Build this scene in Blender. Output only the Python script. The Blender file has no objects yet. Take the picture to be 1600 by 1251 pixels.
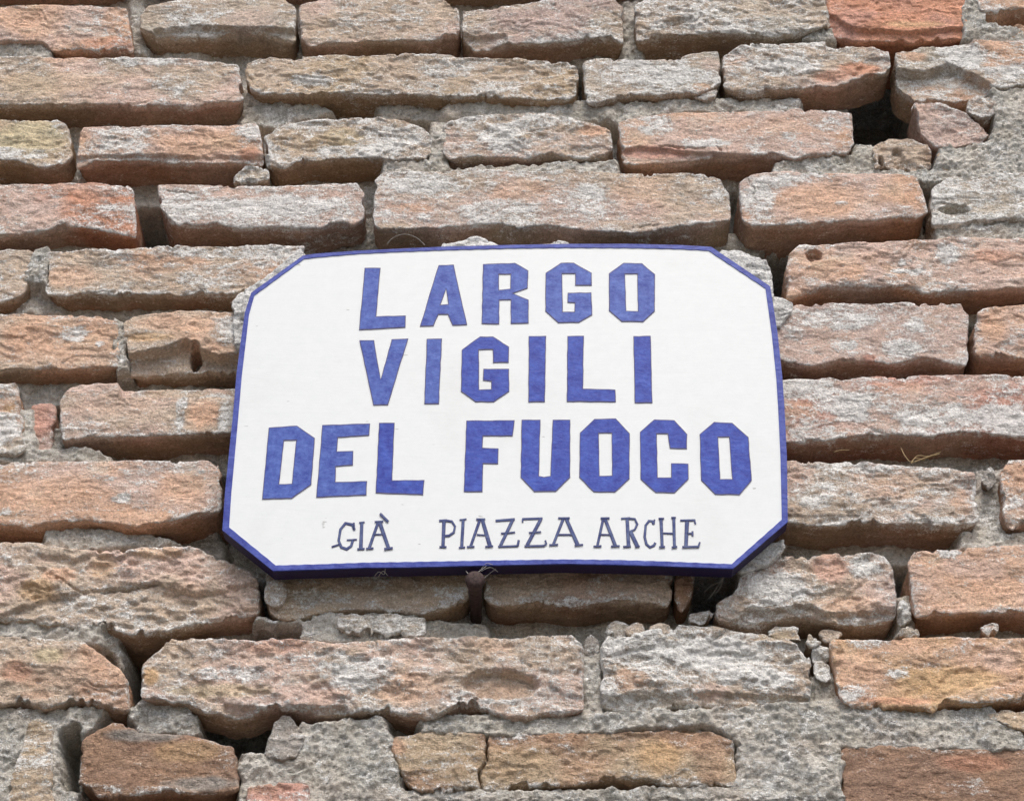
import bpy, math, random
import numpy as np
from mathutils import Vector
from mathutils.geometry import tessellate_polygon

R = math.radians
scene = bpy.context.scene
COL = scene.collection

# ------------------------------------------------------------------ camera
PITCH = R(33.95)
FPX = 3300.0            # focal length in photo pixels (photo 1600 x 1251)
DIST = 1.707
ZC = 2.60               # height of the middle of the sign above the ground
cp, sp_ = math.cos(PITCH), math.sin(PITCH)
CAM = np.array([0.0, -DIST * cp, ZC - DIST * sp_])
cam_d = bpy.data.cameras.new('camera')
cam = bpy.data.objects.new('camera', cam_d)
COL.objects.link(cam)
cam.location = CAM
cam.rotation_euler = (math.pi / 2 + PITCH, 0, 0)
cam_d.sensor_width = 36
cam_d.lens = 36 * FPX / 1600
cam_d.clip_start = 0.05
cam_d.clip_end = 500
scene.camera = cam

# ------------------------------------------------------------------ light
world = bpy.data.worlds.new('World')
scene.world = world
world.use_nodes = True
wn = world.node_tree
sky = wn.nodes.new('ShaderNodeTexSky')
sky.sky_type = 'NISHITA'
sky.sun_disc = False
SUN_EL, SUN_AZ = R(58), R(168)        # azimuth measured from +Y towards +X
sky.sun_elevation = SUN_EL
sky.sun_rotation = SUN_AZ
sky.air_density = 1.0
sky.dust_density = 4.0
sky.ozone_density = 0.6
wn.links.new(sky.outputs[0], wn.nodes['Background'].inputs[0])
wn.nodes['Background'].inputs[1].default_value = 0.135
sun_d = bpy.data.lights.new('sun', 'SUN')
sun_d.energy = 1.55
sun_d.angle = R(26)
sun_d.color = (1.0, 0.965, 0.92)
sun = bpy.data.objects.new('sun', sun_d)
COL.objects.link(sun)
d = Vector((math.sin(SUN_AZ) * math.cos(SUN_EL), math.cos(SUN_AZ) * math.cos(SUN_EL), math.sin(SUN_EL)))
sun.rotation_euler = d.to_track_quat('Z', 'Y').to_euler()
sun.location = (0, -3, 6)
scene.view_settings.view_transform = 'Standard'
scene.view_settings.look = 'None'
scene.view_settings.exposure = 0.24
scene.view_settings.gamma = 1.0

# ------------------------------------------------------------------ helpers
def W(px, py, dep=0.0):
    """Where the line of sight of a traced photo point meets the wall layer y = dep (metres)."""
    px = np.asarray(px, float); py = np.asarray(py, float)
    a = px - 800.0; b = -(py - 625.5)
    ry = cp * FPX - sp_ * b
    rz = sp_ * FPX + cp * b
    t = (dep - CAM[1]) / ry
    return CAM[0] + a * t, CAM[2] + rz * t

def lin(rgb):
    return tuple(((c / 255) / 12.92 if c / 255 <= 0.04045 else ((c / 255 + 0.055) / 1.055) ** 2.4) for c in rgb)

def hsh(i, j, k, seed):
    h = (i * np.uint32(374761393)) ^ (j * np.uint32(668265263)) ^ (k * np.uint32(2246822519)) ^ np.uint32((seed * 3266489917) & 0xffffffff)
    h = (h ^ (h >> np.uint32(13))) * np.uint32(1274126177)
    h = (h ^ (h >> np.uint32(16))) * np.uint32(2654435769)
    h = h ^ (h >> np.uint32(15))
    return h.astype(np.float32) * np.float32(2.0 / 4294967295.0) - np.float32(1)

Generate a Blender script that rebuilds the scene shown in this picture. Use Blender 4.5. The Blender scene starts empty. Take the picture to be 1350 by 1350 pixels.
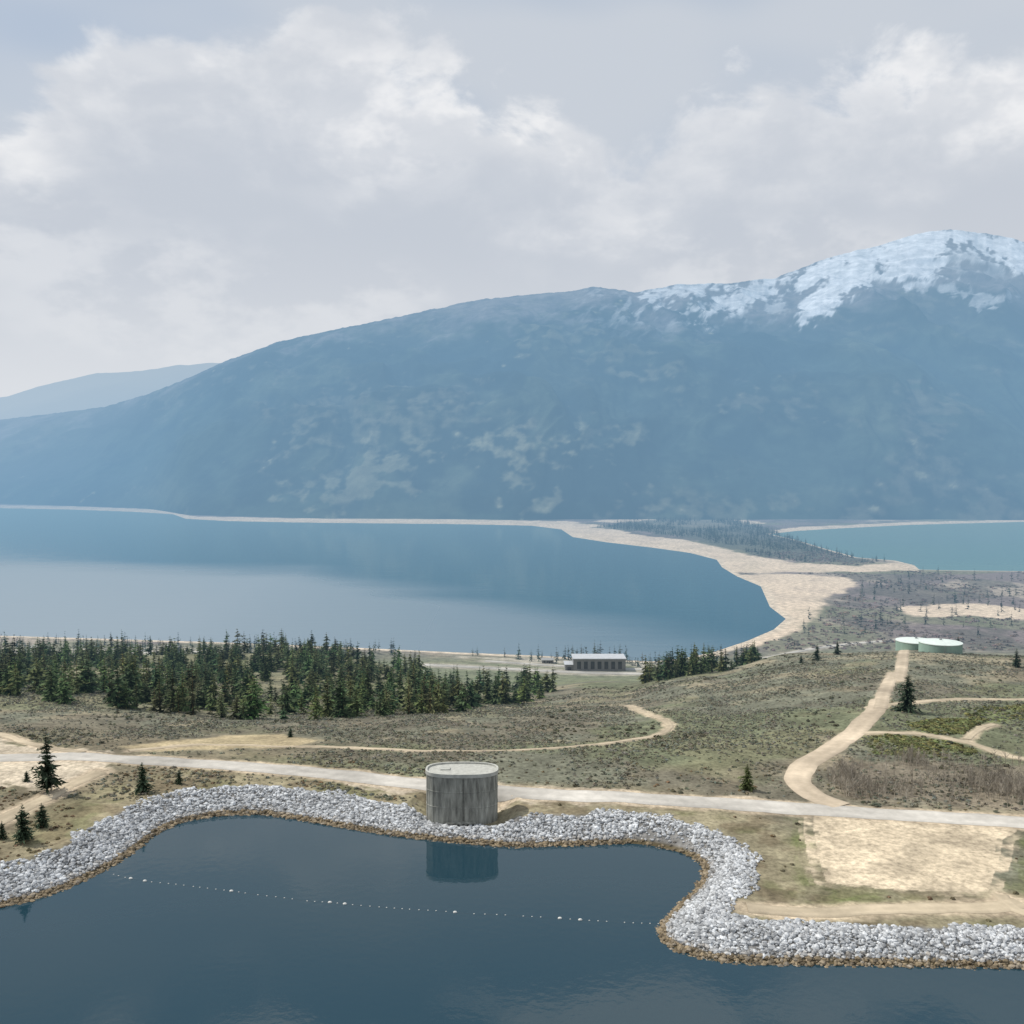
import bpy, math, numpy as np
from mathutils import Vector
rs = np.random.RandomState(7)
scene = bpy.context.scene
CAMZ=75.0; F=1300.0; PITCH=math.atan(65/1300.0); LAKE=-135.0
TX,TY=-10.45,203.2
# ------------------------------------------------------------ noise
_tab=np.random.RandomState(3).rand(256,256)
def vn(x,y,s=0):
    x=np.asarray(x,float)+s*17.37; y=np.asarray(y,float)+s*9.71
    ix=np.floor(x).astype(int); iy=np.floor(y).astype(int)
    fx=x-ix; fy=y-iy; fx=fx*fx*(3-2*fx); fy=fy*fy*(3-2*fy)
    a=_tab[ix&255,iy&255]; b=_tab[(ix+1)&255,iy&255]; c=_tab[ix&255,(iy+1)&255]; d=_tab[(ix+1)&255,(iy+1)&255]
    return (a*(1-fx)+b*fx)*(1-fy)+(c*(1-fx)+d*fx)*fy
def fbm(x,y,o=4,s=0,g=.5):
    t=0;a=1;n=0
    for i in range(o):
        t=t+a*vn(x,y,s+i*3); n+=a; a*=g; x,y=(x*1.62-y*1.22),(x*1.22+y*1.62)
    return t/n
def ridged(x,y,o=5,s=0):
    t=0;a=1;n=0
    for i in range(o):
        t=t+a*(1-np.abs(2*vn(x,y,s+i*3)-1)); n+=a; a*=.5; x=x*2.03; y=y*2.03
    return t/n
def sst(a,b,x):
    t=np.clip((x-a)/(b-a),0,1); return t*t*(3-2*t)
# ------------------------------------------------------------ survey helpers (sight line -> point on the land)
def sight(px,py):
    a=(px-675)/F; b=-(py-675)/F
    c,s=math.cos(PITCH),math.sin(PITCH)
    return np.array([a, c+b*s, -s+b*c])
def on_plane(px,py,z):
    d=sight(px,py); t=(z-CAMZ)/d[2]; return (d[0]*t,d[1]*t)
def elev(py):
    d=sight(675,py); return d[2]/d[1]
def sdf(X,Y,poly,margin=60.):
    """signed distance, positive inside"""
    X=np.asarray(X,float);Y=np.asarray(Y,float)
    P=np.asarray(poly,float); out=np.full(X.shape,-margin)
    m=(X>P[:,0].min()-margin)&(X<P[:,0].max()+margin)&(Y>P[:,1].min()-margin)&(Y<P[:,1].max()+margin)
    if not m.any(): return out
    x=X[m];y=Y[m]; D=np.full(x.shape,1e18); ins=np.zeros(x.shape,bool)
    n=len(P)
    for i in range(n):
        ax,ay=P[i];bx,by=P[(i+1)%n]
        ex,ey=bx-ax,by-ay; l=ex*ex+ey*ey+1e-12
        t=np.clip(((x-ax)*ex+(y-ay)*ey)/l,0,1)
        D=np.minimum(D,(x-ax-t*ex)**2+(y-ay-t*ey)**2)
        if ay!=by:
            c=((ay>y)!=(by>y))&(x<(bx-ax)*(y-ay)/(by-ay)+ax); ins^=c
    D=np.sqrt(D); out[m]=np.maximum(np.where(ins,D,-D),-margin)
    return out
def pdist(X,Y,pts,margin=40.):
    X=np.asarray(X,float);Y=np.asarray(Y,float)
    P=np.asarray(pts,float); out=np.full(X.shape,margin)
    m=(X>P[:,0].min()-margin)&(X<P[:,0].max()+margin)&(Y>P[:,1].min()-margin)&(Y<P[:,1].max()+margin)
    if not m.any(): return out
    x=X[m];y=Y[m]; D=np.full(x.shape,1e18)
    for i in range(len(P)-1):
        ax,ay=P[i];bx,by=P[i+1]; ex,ey=bx-ax,by-ay; l=ex*ex+ey*ey+1e-12
        t=np.clip(((x-ax)*ex+(y-ay)*ey)/l,0,1)
        D=np.minimum(D,(x-ax-t*ex)**2+(y-ay-t*ey)**2)
    out[m]=np.minimum(np.sqrt(D),margin); return out
def smooth_line(P,step=2.0):
    P=[np.array(p,float) for p in P]; P=[2*P[0]-P[1]]+P+[2*P[-1]-P[-2]]
    out=[]
    for i in range(1,len(P)-2):
        p0,p1,p2,p3=P[i-1:i+3]; n=max(2,int(np.linalg.norm(p2-p1)/step))
        for k in range(n):
            t=k/n
            out.append(.5*((2*p1)+(-p0+p2)*t+(2*p0-5*p1+4*p2-p3)*t*t+(-p0+3*p1-3*p2+p3)*t**3))
    out.append(P[-2]); return np.array(out)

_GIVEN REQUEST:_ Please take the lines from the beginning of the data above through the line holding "scene.camera = cam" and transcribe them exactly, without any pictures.

_PROBLEM SOLUTION:_
Build this scene in Blender. Output only the Python script. The Blender file has no objects yet. Take the picture to be 1600 by 1251 pixels.
import bpy, math, random
import numpy as np
from mathutils import Vector
from mathutils.geometry import tessellate_polygon

R = math.radians
scene = bpy.context.scene
COL = scene.collection

# ------------------------------------------------------------------ camera
PITCH = R(33.95)
FPX = 3300.0            # focal length in photo pixels (photo 1600 x 1251)
DIST = 1.707
ZC = 2.60               # height of the middle of the sign above the ground
cp, sp_ = math.cos(PITCH), math.sin(PITCH)
CAM = np.array([0.0, -DIST * cp, ZC - DIST * sp_])
cam_d = bpy.data.cameras.new('camera')
cam = bpy.data.objects.new('camera', cam_d)
COL.objects.link(cam)
cam.location = CAM
cam.rotation_euler = (math.pi / 2 + PITCH, 0, 0)
cam_d.sensor_width = 36
cam_d.lens = 36 * FPX / 1600
cam_d.clip_start = 0.05
cam_d.clip_end = 500
scene.camera = cam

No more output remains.